Another thought about legitimacy and worldview (see the previous post) strikes me as I was listening to Jaydiohead. If you don't know, Jaydiohead is a quite fantastic mash-up of Jay-Z and Radiohead.
Jay-Z is from the world of rap, and in the world of rap, legitimacy is currency. They work on a legitimacy-currency system called "cred," which is a measure of how "legit" they are. You get your cred on the street, and that's what makes you legit.
If I sound like the whitest person alive in that last paragraph, it's for obvious reasons. I am not from that background, so I don't know what in that phraseology was legitimate and what was absolute horse-crackers. When I talk the talk of art-bloggers, I know the language. I know how to judge "legitimacy." Although I might disagree with my fellow art-community folks, I feel fairly confident of my ability to smell bullshit.
When I listen to Jay-Z, it often sounds to me patently ridiculous--especially the ones where he's talking about his life as "hustler" (a word whose meaning I can't ever hope to grasp in a non-superficial way). One line in one of his songs is "This is black superhero music." I was listening to this at work, and it caused laughter amongst my workmates.

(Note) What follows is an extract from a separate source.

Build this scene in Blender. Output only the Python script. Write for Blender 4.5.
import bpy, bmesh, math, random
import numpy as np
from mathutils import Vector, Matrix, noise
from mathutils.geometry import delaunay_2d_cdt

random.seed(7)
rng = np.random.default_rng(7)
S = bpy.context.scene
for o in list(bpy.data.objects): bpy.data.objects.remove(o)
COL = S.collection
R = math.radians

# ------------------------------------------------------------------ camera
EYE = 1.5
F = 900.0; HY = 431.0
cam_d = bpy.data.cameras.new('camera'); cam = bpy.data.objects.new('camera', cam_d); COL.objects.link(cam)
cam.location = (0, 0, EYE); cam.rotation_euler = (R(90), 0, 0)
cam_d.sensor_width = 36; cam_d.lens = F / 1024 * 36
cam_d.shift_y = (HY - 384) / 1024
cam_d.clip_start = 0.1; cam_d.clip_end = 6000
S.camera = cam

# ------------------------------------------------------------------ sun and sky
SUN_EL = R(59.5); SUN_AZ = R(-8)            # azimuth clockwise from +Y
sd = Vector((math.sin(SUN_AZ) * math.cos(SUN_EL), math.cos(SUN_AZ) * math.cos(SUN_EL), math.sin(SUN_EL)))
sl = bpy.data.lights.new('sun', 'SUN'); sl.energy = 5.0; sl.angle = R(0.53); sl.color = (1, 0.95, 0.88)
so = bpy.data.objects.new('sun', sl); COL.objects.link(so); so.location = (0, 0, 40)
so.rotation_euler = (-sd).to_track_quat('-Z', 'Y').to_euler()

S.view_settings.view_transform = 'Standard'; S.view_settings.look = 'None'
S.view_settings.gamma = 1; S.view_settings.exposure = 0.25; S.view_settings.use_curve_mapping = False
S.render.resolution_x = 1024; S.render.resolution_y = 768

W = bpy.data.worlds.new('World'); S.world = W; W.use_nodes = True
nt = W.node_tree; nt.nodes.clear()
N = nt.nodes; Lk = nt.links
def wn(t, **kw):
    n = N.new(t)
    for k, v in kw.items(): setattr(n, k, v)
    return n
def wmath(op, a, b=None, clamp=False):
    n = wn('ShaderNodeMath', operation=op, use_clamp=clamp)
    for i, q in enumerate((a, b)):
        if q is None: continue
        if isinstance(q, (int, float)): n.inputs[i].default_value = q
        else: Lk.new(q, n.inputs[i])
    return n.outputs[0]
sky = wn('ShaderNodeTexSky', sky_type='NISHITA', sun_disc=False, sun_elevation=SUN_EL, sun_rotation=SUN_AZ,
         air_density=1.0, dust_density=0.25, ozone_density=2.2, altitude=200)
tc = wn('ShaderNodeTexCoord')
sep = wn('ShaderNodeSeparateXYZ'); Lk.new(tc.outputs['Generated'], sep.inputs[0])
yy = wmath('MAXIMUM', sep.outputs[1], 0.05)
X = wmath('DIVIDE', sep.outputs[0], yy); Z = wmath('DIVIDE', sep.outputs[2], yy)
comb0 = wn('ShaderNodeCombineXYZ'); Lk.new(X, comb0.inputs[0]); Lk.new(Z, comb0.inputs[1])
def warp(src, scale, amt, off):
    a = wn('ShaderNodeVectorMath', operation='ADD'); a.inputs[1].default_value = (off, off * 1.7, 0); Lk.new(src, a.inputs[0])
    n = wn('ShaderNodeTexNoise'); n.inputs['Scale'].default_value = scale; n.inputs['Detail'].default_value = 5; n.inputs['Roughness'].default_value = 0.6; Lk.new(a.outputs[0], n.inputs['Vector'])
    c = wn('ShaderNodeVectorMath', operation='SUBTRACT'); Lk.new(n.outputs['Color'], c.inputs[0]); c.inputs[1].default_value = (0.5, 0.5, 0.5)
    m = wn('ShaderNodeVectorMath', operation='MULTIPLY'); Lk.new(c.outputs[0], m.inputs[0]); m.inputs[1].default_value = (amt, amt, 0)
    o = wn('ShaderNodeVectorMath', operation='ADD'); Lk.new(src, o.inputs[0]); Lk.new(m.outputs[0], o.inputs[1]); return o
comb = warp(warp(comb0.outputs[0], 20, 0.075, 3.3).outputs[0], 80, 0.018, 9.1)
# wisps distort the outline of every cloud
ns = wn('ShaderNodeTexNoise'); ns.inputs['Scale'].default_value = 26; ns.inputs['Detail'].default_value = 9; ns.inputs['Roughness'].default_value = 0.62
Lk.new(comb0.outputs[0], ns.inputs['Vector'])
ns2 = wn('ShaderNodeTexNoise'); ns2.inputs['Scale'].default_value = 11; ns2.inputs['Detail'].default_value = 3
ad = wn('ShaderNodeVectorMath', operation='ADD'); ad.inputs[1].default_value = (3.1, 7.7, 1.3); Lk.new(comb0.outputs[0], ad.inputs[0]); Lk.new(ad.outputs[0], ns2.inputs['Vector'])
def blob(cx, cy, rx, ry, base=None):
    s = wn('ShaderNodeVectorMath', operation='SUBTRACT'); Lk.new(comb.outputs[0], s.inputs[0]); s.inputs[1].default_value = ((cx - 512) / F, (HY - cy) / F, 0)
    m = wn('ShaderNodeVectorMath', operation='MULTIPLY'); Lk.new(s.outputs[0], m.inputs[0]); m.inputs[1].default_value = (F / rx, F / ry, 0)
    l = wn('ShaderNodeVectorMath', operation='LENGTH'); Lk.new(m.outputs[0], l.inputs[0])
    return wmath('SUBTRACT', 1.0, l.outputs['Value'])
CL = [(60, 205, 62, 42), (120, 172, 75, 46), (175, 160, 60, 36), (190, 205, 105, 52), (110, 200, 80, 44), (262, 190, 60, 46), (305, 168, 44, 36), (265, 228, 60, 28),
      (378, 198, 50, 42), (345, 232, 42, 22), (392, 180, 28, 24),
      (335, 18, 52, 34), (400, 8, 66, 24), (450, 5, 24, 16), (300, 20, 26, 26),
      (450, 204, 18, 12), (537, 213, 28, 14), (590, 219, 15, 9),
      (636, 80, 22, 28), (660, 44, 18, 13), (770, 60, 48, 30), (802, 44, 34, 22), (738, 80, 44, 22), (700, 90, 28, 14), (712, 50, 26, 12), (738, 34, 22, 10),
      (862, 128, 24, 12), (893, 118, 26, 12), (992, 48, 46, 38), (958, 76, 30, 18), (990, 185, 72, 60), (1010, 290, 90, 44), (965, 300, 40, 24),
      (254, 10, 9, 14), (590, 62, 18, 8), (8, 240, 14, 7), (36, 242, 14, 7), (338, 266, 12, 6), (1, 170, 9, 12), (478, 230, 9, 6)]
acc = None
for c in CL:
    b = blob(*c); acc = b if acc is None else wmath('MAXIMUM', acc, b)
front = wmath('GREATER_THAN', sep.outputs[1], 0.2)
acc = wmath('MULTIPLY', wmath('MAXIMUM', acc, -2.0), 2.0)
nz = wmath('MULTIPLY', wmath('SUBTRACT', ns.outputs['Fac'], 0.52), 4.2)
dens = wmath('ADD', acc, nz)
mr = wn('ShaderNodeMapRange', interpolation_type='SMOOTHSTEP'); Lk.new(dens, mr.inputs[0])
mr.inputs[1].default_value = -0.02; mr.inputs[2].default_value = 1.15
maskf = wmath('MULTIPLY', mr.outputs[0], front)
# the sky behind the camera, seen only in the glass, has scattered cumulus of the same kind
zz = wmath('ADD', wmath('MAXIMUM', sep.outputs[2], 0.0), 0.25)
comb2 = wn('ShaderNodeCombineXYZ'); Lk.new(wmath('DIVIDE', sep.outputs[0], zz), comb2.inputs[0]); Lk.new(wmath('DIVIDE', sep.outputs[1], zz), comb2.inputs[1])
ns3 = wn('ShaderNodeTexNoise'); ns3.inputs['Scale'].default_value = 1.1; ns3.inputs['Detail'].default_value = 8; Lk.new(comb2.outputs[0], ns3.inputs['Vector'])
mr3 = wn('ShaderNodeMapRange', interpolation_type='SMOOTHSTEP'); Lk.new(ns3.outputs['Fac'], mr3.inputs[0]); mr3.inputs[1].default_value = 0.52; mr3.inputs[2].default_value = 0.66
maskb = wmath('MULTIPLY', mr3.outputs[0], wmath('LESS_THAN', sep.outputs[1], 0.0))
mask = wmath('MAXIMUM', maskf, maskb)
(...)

I am not condemning Jay-Z. I'm just showing that legitimacy is highly relative, very localized. It draws upon your knowledge of the world around you, and it's 100% perceptive.
William James, philosopher, spoke in his series of lectures on Pragmatism (collected in a volume called Pragmatism which is one of the books that defined who I am) of how we create and collect worldview. His theory of worldview is that we basically start with a supposition, and then test it in our local world, and if it accurately predicts the environment we live in, we keep it. These beliefs remain in our world-view until something comes along that challenges it, and then we make the simplest reshuffling possible to adjust.
This creates a barrier not of language, but of experience. Because the things I do will not resonate as "legitimate" in the world of "hustlers" and the things that hustlers do seem, well, foreign and strange in the world of an upper-middle-class art-blogger.
If an arts organization wants to be legitimate, they have to understand the experiences that have shaped the local worldview. If you want to change their worldview, you have to figure out what will be legitimate, but will challenge their current worldview.
It's also important to note that those things that you hold to be true will not strike people to be true just because you insist on it. You have to speak their language, and then challenge their notions.
One powerful example of this to me is a report I heard once from Iraq, in which they discussed that part of the reasons Sunnis feel disenfranchised in the current (at the time of the report, illegitimate from their perspective) government is because in the Saddam Hussein era, Sunnis were told that they were 50% of the population, and now the new government tells them they are only 20% of the population. The fact that the Sunni population is objectively 20% of the population doesn't change the social fact that Sunnis believe they are half of the population. This is a huge challenge that I don't have an answer for, but this was an example of legitimacy problems in action.